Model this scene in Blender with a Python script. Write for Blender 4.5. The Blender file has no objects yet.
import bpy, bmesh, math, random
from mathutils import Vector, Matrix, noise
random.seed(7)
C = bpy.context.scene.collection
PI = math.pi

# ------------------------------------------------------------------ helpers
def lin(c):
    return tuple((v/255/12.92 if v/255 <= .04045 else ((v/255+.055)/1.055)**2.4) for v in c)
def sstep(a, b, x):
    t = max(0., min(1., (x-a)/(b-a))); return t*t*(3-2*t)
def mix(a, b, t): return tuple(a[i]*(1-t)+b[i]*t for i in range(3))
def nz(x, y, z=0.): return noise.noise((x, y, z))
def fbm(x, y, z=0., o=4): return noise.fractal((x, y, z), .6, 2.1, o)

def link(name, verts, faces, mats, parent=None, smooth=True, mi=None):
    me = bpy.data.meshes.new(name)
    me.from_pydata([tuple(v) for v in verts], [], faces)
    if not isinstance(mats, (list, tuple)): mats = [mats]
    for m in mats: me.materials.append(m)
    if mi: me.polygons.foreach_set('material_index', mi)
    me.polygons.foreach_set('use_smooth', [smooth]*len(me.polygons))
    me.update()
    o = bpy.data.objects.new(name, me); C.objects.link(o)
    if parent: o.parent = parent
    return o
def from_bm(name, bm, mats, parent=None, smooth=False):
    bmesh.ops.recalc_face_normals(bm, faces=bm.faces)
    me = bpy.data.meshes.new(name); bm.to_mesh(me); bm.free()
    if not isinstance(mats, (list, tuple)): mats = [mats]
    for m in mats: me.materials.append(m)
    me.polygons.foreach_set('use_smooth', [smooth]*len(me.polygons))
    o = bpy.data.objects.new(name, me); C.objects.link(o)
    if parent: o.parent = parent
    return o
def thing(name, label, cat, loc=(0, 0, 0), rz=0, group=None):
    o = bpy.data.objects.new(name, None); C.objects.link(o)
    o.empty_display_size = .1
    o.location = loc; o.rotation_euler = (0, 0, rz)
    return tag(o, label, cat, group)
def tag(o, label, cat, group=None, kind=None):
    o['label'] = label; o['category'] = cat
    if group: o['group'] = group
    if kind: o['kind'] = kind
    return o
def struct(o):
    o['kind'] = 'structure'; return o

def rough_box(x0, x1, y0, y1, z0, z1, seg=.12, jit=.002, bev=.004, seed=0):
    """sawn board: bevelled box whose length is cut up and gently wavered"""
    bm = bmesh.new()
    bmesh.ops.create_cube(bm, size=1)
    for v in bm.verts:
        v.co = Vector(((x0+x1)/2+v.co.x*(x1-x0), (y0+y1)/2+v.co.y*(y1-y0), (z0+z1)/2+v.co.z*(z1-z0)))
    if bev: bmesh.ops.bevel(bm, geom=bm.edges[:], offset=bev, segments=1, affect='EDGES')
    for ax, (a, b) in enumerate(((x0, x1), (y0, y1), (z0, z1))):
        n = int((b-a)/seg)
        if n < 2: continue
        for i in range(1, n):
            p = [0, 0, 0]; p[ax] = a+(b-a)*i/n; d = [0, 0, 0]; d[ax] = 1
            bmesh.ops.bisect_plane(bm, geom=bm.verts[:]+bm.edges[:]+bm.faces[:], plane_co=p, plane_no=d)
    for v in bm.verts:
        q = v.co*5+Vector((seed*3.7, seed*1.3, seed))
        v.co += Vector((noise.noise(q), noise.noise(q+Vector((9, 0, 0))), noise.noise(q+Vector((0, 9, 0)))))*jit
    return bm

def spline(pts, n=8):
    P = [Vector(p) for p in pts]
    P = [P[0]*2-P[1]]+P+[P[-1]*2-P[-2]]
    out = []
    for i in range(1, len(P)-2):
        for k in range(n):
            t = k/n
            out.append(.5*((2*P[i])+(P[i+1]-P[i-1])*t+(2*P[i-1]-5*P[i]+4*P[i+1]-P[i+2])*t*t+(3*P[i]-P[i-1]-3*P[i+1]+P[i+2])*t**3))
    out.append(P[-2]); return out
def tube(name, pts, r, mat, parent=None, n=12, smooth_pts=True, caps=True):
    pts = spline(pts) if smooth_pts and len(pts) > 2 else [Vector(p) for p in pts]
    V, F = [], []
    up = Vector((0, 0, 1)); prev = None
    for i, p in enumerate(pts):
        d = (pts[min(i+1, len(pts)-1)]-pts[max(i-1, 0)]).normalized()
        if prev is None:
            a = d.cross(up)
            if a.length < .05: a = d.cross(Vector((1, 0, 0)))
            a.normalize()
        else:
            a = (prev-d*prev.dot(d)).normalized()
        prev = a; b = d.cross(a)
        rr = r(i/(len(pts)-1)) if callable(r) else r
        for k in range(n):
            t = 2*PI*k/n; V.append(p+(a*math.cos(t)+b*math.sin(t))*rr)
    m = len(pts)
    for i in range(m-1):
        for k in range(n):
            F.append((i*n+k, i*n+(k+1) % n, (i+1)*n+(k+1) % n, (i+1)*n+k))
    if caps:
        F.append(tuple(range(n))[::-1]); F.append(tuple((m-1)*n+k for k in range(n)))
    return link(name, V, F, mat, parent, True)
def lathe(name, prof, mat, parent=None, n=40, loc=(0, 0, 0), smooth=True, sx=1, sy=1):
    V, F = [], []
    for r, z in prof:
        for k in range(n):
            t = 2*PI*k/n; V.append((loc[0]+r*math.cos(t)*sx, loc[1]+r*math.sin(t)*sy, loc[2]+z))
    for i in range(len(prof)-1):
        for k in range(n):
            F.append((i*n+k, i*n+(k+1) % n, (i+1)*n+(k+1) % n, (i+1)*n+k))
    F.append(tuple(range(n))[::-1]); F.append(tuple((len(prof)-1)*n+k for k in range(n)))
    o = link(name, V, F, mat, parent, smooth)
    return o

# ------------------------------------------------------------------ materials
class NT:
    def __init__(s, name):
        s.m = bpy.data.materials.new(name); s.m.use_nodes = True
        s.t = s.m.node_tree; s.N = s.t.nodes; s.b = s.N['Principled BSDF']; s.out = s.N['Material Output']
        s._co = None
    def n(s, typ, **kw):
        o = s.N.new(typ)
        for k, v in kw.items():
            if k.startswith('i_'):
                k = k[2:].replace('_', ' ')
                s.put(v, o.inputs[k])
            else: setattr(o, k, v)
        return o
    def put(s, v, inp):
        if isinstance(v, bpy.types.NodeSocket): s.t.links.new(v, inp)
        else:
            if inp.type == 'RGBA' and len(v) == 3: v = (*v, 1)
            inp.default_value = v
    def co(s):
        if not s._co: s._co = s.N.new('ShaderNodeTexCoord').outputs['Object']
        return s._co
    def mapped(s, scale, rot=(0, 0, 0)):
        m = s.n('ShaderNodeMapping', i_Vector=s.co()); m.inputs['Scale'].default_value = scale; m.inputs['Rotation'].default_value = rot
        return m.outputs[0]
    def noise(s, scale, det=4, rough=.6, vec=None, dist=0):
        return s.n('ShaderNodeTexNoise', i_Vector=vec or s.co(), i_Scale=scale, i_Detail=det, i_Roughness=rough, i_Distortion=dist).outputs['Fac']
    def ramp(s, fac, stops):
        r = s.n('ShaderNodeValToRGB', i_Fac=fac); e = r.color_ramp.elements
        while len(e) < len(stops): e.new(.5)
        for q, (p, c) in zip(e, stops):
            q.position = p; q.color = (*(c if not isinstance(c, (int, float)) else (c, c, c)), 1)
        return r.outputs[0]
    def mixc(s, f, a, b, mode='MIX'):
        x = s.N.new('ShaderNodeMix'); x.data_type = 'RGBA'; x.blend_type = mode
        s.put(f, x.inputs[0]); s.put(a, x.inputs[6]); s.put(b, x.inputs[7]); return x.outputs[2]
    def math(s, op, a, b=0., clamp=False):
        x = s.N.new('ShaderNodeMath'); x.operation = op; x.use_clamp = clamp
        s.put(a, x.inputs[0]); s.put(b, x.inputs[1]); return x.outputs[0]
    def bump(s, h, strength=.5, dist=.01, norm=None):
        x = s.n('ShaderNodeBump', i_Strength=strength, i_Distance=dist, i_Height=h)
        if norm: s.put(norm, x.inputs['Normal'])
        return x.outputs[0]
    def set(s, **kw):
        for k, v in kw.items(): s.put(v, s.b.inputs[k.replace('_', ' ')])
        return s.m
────
- _Task details_: Everything from the first line through the line containing "def fbm(x, y, z=0., o=4): return" should be quoted exactly, and nothing beyond it.

- _Task answer_:
Model this scene in Blender with a Python script. Write for Blender 4.5. The Blender file has no objects yet.
import bpy, bmesh, math, random
from mathutils import Vector, Matrix, noise
random.seed(7)
C = bpy.context.scene.collection
PI = math.pi

# ------------------------------------------------------------------ helpers
def lin(c):
    return tuple((v/255/12.92 if v/255 <= .04045 else ((v/255+.055)/1.055)**2.4) for v in c)
def sstep(a, b, x):
    t = max(0., min(1., (x-a)/(b-a))); return t*t*(3-2*t)
def mix(a, b, t): return tuple(a[i]*(1-t)+b[i]*t for i in range(3))
def nz(x, y, z=0.): return noise.noise((x, y, z))
def fbm(x, y, z=0., o=4): return noise.fractal((x, y, z), .6, 2.1, o)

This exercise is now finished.